Инсталлированный зритель
Название инсталляции Ильи Кабакова, показанной им в рамках последней Венецианской биеннале, ставит вопрос о месте: месте художника, месте произведения искусства, месте зрителя и, в конечном счете, месте искусства как такового. Этот вопрос далеко не случаен. В наши дни он возникает снова и снова, и как минимум по двум причинам. Во-первых, благодаря методу реди-мейда мы уже не можем со всей определенностью отличить произведение искусства от повседневной, утилитарной вещи. Решающую роль в таком различении играет не внешний вид предмета, а, скорее, место, где он представлен: картина, объект или знак интерпретируются как художественное произведение, если показаны в художественном контексте. Во-вторых, местами производства и экспонирования искусства в последние десятилетия все чаще выступают не традиционные художественные институты, а масс-медиа. Мир современных медиа служит грандиозным выставочным пространством: все, что там происходит, неизбежно эстетизируется. Перед нами встает вопрос: в каком месте и при каких обстоятельствах может и должно выставляться искусство сегодня? Каково социальное место художника и зрителя?
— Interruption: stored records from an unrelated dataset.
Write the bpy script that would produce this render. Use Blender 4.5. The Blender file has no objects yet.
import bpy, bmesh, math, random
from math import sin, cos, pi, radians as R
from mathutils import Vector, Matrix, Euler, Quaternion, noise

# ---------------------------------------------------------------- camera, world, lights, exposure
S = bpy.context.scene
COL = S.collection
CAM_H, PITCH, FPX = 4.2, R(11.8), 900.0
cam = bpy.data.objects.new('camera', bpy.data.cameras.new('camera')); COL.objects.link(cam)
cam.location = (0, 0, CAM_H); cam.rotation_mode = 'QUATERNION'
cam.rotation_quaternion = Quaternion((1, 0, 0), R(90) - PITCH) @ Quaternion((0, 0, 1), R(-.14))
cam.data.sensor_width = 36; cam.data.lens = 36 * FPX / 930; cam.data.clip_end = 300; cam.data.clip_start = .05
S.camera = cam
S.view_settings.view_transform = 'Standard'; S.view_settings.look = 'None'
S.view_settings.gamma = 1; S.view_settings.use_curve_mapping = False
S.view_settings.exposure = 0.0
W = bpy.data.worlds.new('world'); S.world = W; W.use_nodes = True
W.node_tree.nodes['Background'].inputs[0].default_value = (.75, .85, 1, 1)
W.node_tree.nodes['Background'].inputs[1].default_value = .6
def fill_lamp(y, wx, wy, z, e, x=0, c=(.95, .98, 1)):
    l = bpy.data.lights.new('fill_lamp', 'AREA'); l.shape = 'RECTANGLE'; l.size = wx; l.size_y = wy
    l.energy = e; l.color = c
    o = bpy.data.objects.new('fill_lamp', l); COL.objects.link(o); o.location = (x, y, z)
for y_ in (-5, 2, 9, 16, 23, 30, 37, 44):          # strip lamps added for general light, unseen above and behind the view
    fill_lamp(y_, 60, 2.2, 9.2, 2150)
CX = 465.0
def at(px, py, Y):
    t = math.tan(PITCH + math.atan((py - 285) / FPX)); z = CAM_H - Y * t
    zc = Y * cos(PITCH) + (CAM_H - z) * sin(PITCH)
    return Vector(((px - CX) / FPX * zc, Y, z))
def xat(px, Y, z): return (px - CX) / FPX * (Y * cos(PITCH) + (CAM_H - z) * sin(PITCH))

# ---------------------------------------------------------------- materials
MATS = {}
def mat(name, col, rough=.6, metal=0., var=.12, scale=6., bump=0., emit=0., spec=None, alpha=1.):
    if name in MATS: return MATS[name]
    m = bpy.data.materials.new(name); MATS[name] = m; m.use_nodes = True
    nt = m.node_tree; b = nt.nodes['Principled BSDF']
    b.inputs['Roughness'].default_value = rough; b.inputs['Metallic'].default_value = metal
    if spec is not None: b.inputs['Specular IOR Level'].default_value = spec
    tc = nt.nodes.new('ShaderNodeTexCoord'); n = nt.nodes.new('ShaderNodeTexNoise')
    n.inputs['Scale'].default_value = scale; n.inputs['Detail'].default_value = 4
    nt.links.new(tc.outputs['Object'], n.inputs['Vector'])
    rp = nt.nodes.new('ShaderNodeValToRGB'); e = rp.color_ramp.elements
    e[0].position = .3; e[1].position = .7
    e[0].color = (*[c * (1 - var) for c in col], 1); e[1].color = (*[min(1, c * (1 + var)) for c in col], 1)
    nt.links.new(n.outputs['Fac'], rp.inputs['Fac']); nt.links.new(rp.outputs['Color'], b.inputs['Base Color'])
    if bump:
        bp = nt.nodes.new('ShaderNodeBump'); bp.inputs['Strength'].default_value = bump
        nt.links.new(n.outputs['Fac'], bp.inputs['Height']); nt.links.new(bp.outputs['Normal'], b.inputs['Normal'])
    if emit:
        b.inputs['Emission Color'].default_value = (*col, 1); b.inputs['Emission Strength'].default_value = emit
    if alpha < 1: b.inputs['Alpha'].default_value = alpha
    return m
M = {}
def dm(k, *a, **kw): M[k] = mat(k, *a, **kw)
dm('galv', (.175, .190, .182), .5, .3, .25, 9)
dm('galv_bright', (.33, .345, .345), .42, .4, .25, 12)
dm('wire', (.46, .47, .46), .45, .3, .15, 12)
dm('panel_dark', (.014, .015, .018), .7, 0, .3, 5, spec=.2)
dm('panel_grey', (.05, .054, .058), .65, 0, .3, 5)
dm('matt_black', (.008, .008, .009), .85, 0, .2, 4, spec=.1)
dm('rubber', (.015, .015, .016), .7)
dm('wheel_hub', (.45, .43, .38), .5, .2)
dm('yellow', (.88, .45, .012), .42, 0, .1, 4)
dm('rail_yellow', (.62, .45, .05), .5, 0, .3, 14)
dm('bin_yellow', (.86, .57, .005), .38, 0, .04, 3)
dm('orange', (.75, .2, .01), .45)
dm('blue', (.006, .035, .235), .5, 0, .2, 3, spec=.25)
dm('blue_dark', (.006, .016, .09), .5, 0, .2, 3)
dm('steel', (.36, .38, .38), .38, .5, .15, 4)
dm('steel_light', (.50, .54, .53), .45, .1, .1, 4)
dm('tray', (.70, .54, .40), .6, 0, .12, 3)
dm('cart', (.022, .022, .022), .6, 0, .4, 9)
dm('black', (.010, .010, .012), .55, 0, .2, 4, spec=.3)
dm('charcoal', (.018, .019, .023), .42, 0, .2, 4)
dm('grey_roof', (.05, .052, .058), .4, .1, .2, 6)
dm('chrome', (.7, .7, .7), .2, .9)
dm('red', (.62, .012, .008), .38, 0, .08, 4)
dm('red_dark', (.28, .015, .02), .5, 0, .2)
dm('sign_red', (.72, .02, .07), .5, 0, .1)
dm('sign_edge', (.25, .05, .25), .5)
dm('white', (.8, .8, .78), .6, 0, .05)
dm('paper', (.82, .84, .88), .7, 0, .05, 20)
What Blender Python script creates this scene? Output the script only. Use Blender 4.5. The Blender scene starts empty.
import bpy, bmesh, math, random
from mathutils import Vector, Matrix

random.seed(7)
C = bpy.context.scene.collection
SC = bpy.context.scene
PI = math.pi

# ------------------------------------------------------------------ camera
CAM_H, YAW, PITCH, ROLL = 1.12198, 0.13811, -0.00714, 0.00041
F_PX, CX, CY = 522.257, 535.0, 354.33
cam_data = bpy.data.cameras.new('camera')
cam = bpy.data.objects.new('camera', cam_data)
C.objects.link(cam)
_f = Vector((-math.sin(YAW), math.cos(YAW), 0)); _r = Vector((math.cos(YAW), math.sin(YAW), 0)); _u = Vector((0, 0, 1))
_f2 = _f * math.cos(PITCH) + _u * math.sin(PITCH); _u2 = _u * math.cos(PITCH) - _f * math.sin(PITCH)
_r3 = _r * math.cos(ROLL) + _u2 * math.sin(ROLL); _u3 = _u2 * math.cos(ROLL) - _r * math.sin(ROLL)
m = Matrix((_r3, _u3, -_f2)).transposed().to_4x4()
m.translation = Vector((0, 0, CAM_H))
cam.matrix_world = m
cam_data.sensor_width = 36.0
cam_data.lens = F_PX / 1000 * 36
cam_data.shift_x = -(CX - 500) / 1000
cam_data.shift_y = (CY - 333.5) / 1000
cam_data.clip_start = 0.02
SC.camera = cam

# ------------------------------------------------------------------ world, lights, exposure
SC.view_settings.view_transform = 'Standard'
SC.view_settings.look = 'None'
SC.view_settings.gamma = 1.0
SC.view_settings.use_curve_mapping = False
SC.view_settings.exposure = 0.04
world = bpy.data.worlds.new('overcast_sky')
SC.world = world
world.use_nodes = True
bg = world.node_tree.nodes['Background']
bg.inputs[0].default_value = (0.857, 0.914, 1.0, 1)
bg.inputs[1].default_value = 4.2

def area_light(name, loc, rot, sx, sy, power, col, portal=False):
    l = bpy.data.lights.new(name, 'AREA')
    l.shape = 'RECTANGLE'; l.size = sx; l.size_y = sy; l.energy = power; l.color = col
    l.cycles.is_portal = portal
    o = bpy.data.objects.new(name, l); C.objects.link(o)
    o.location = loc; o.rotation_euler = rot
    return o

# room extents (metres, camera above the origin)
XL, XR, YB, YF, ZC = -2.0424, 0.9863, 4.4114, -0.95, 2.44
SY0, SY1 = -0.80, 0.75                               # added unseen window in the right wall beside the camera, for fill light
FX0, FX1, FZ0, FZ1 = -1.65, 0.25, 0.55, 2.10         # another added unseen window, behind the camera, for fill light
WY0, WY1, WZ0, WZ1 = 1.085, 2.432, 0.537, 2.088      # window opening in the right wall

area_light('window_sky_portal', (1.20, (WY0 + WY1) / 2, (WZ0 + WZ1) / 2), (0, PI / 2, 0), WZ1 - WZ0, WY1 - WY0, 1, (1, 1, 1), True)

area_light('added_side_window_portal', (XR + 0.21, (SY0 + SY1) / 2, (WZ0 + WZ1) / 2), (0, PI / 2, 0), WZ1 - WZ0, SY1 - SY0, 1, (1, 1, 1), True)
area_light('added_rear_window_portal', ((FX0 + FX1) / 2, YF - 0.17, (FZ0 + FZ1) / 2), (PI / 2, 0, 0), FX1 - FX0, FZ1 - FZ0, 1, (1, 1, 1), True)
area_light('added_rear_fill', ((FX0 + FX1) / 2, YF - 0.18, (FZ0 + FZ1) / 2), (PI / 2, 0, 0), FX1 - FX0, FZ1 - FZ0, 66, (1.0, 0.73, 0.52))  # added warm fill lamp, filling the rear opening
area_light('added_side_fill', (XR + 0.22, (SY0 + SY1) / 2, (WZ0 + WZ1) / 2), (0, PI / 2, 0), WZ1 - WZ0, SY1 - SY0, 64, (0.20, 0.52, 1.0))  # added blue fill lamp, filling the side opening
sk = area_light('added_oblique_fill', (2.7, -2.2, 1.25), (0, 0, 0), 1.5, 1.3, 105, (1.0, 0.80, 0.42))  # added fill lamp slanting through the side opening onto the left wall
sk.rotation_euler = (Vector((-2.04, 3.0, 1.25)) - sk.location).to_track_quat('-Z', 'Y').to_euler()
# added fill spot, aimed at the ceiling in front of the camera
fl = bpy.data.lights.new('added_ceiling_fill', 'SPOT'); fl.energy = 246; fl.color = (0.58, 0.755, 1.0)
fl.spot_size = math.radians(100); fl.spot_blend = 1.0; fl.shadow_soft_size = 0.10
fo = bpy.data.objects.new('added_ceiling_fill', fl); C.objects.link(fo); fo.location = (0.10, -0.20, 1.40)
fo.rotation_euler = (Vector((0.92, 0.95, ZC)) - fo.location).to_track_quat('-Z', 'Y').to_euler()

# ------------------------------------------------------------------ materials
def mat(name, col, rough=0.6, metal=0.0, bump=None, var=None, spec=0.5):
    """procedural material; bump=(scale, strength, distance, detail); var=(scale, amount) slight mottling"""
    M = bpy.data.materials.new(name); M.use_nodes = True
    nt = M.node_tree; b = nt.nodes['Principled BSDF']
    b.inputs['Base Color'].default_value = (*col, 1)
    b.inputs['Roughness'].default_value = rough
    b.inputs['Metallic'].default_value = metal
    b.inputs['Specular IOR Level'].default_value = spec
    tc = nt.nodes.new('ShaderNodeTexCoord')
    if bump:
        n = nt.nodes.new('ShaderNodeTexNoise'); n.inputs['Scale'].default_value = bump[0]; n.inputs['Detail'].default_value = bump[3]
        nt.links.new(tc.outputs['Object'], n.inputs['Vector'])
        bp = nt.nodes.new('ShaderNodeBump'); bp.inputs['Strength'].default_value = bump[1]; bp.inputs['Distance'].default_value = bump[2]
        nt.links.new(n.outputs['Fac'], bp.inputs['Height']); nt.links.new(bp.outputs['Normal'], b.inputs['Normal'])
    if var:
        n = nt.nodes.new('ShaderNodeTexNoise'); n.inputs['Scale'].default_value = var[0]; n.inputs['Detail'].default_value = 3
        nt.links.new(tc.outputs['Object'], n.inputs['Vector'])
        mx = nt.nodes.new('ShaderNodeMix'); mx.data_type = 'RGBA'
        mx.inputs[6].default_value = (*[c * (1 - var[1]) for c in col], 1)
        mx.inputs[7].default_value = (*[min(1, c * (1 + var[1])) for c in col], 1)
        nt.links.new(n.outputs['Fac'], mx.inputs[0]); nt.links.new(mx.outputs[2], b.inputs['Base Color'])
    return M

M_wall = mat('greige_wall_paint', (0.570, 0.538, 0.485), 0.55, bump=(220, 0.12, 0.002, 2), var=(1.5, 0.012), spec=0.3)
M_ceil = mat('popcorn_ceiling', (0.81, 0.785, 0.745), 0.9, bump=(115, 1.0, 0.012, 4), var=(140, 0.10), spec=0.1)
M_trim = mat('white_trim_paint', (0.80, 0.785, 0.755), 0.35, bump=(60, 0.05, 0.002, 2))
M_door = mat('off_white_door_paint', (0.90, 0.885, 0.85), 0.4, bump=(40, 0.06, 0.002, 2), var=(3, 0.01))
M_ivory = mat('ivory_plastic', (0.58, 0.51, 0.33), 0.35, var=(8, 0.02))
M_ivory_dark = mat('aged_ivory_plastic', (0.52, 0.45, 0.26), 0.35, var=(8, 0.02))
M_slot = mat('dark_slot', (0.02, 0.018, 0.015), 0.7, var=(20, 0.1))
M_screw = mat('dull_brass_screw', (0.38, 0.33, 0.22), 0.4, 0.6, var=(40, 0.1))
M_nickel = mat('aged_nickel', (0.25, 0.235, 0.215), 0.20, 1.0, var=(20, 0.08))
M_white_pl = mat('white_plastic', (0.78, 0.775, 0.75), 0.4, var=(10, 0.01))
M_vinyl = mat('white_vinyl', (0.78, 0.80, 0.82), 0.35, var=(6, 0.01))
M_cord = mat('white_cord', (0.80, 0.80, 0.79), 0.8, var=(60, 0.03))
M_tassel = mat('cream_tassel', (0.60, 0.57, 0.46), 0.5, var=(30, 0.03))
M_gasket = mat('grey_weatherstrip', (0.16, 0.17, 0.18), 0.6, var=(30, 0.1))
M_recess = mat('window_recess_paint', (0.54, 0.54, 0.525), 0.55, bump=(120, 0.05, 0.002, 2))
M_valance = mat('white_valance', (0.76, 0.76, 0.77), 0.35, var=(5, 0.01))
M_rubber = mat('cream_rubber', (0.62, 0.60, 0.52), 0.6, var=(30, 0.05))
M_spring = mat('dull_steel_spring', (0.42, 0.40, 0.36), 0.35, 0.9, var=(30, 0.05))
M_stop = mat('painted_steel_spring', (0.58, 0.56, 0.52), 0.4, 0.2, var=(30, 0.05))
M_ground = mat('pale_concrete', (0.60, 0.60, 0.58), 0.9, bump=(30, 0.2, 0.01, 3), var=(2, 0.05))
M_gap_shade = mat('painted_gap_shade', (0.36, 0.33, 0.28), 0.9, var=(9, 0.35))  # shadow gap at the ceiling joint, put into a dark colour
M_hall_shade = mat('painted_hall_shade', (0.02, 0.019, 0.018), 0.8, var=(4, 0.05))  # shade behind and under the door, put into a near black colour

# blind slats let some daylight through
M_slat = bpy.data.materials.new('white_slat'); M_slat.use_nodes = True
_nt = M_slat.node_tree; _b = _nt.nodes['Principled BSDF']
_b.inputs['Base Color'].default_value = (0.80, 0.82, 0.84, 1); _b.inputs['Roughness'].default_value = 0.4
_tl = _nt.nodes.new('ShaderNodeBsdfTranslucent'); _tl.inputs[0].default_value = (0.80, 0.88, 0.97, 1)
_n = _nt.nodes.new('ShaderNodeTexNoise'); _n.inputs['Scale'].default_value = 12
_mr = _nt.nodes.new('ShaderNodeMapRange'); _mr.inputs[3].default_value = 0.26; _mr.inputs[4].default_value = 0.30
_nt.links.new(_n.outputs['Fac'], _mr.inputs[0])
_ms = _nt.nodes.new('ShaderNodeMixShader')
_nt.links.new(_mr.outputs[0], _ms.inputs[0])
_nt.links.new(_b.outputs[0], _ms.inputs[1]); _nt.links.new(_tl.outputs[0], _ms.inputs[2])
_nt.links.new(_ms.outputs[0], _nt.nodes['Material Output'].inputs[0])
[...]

Традиционно художник рассматривался как производитель, который посредством ремесленного труда обслуживает художественный рынок, являющийся, в свою очередь, частью общего рынка товаров. С этой точки зрения, позиция художника сегодня оказывается проблематичной по крайней мере в двух отношениях. Во-первых, в условиях современного массового потребления художник не в состоянии конкурировать с модой, рекламой и коммерческим дизайном: его ремесленная продукция кажется обреченной в визуальном мире массовой культуры наших дней. Во-вторых, в результате характерного для эпохи постмодерна обесценивания понятия творчества художник потерял свой традиционный статус образцового творческого гения. Постмодернизм, как известно, возвестил о смерти автора, отвергнув тем самым способность художника создавать оригинальные значения и формы: любой художник, если угодно, есть не более чем пользователь, потребитель медиума, с которым он работает, и не может произвести ничего сверх того, что этот медиум – будь то язык или картина – позволяет ему произвести. Таким образом, художник лишился роли, исполнявшейся им в эпоху модернизма, – способности создать произведение неотчужденного, творческого, глубоко человеческого по своей природе труда в мире, где царит труд промышленный, отчужденный, на который обречена большая часть человечества. Отсюда часто делается вывод, что художник больше не играет в нашей цивилизации сколько-нибудь заметной, тем более значимой роли.